Service Management Best Practices - Treat the Service Catalog itself as a managed product
Service Management Best Practices
Treat the Service Catalog itself as a managed product
Overview
The Service Catalog is one of the most important enterprise operational tools the organization operates. It is the front door to service delivery for every customer in the organization. And yet in many organizations, the catalog is managed as an administrative artifact rather than a managed product — it is updated when something breaks, not evolved in response to customer needs and organizational strategy. The catalog stagnates, adoption suffers, and the investment made in building it delivers a fraction of its potential value.
Best Practice
Apply the same product management discipline to the Service Catalog that is applied to every other service in the portfolio. Assign a Product Owner to the catalog — typically the Catalog Manager or a designated leader within Enterprise Architecture. Maintain a catalog roadmap that captures planned improvements to the catalog’s structure, content, user experience, and governance.

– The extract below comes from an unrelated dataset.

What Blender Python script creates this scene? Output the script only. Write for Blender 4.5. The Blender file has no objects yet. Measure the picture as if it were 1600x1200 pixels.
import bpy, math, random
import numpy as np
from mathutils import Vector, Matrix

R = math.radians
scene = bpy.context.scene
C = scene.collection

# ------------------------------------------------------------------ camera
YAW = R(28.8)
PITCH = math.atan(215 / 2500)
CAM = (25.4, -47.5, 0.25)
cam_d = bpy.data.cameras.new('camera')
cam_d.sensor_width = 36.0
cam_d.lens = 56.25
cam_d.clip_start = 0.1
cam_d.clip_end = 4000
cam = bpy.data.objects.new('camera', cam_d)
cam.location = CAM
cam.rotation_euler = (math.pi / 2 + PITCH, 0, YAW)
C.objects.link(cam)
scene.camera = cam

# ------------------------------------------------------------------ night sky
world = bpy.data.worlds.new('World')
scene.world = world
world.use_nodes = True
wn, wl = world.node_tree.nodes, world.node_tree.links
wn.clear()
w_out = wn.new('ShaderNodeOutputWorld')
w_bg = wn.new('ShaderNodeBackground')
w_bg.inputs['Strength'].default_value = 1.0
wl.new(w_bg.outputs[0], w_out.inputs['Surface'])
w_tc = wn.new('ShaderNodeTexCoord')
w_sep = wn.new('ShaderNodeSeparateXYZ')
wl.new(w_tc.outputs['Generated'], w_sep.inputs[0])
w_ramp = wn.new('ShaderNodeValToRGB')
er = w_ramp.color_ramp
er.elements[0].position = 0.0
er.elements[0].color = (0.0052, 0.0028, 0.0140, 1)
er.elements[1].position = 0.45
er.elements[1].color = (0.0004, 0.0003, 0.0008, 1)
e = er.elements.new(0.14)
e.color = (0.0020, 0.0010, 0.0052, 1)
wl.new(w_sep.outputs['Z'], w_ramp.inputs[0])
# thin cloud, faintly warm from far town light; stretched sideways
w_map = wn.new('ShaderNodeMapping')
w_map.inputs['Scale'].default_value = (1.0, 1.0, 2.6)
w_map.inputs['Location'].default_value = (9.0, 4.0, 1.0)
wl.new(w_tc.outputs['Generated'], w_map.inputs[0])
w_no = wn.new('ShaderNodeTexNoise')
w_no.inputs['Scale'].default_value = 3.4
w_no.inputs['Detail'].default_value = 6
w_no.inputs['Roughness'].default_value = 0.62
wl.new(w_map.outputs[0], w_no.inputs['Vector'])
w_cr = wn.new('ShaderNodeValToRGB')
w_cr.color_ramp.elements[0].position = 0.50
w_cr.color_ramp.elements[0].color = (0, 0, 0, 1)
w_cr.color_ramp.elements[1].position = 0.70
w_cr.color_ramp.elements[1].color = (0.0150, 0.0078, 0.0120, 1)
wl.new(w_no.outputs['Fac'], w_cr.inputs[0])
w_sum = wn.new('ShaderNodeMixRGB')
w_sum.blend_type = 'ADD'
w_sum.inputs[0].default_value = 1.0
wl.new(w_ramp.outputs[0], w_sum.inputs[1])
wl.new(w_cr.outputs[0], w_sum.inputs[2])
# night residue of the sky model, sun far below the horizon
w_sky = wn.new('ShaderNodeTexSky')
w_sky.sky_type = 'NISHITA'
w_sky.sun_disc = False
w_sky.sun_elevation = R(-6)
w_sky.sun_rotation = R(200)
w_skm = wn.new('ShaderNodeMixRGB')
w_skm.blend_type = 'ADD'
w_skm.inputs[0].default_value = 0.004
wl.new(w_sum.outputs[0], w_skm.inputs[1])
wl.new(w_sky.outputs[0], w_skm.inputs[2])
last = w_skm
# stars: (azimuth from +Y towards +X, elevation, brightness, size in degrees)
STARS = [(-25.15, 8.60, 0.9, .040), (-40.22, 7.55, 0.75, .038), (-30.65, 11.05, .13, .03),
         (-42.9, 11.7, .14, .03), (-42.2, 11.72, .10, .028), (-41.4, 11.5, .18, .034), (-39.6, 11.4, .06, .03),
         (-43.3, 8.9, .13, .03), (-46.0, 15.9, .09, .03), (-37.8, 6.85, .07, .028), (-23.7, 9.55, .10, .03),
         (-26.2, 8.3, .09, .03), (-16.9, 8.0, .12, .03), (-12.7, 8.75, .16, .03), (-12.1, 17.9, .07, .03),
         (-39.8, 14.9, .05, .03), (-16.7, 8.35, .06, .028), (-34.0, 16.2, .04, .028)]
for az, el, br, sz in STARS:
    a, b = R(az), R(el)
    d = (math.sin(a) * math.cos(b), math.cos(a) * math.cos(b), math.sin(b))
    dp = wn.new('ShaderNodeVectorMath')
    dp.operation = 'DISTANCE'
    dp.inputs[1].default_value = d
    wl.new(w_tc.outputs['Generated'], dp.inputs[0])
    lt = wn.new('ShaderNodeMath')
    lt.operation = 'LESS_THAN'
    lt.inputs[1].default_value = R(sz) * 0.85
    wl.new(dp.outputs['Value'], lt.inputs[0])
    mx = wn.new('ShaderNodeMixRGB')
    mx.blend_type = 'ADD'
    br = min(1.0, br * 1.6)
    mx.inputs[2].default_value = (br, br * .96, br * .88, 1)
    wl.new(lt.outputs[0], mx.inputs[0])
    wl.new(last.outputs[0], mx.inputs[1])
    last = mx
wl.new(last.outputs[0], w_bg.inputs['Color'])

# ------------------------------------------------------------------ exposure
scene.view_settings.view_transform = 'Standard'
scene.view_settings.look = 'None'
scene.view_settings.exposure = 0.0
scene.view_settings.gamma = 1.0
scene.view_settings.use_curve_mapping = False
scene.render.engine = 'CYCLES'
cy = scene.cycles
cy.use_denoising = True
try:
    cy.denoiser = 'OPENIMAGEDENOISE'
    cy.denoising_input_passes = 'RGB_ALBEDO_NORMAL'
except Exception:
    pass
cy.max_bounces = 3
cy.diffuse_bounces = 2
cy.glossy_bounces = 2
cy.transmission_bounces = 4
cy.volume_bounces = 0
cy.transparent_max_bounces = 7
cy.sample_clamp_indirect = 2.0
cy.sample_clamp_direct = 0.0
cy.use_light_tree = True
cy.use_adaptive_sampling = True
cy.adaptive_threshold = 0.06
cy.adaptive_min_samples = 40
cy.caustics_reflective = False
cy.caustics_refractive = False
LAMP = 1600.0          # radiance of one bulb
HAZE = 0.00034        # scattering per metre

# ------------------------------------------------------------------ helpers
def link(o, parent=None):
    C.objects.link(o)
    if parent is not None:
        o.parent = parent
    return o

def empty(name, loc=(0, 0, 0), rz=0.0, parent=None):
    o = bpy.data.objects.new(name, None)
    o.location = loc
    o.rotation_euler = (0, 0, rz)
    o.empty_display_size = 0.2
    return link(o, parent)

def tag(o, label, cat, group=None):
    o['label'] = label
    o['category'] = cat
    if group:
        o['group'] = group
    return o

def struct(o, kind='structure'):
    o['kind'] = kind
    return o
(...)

Maintain a catalog backlog driven by customer feedback, usage data, governance requirements, and strategic priorities. Review and improve the catalog systematically rather than reactively.
Benefit(s)
Treating the Service Catalog as a managed product produces a catalog that continuously improves in its ability to serve customers and support organizational goals. Customer adoption grows because the catalog consistently gets easier to use and more relevant to customer needs. Governance improves because the catalog’s structural and content standards evolve in response to experience. The organization’s investment in the catalog delivers compounding value over time rather than depreciating as the catalog ages without active management.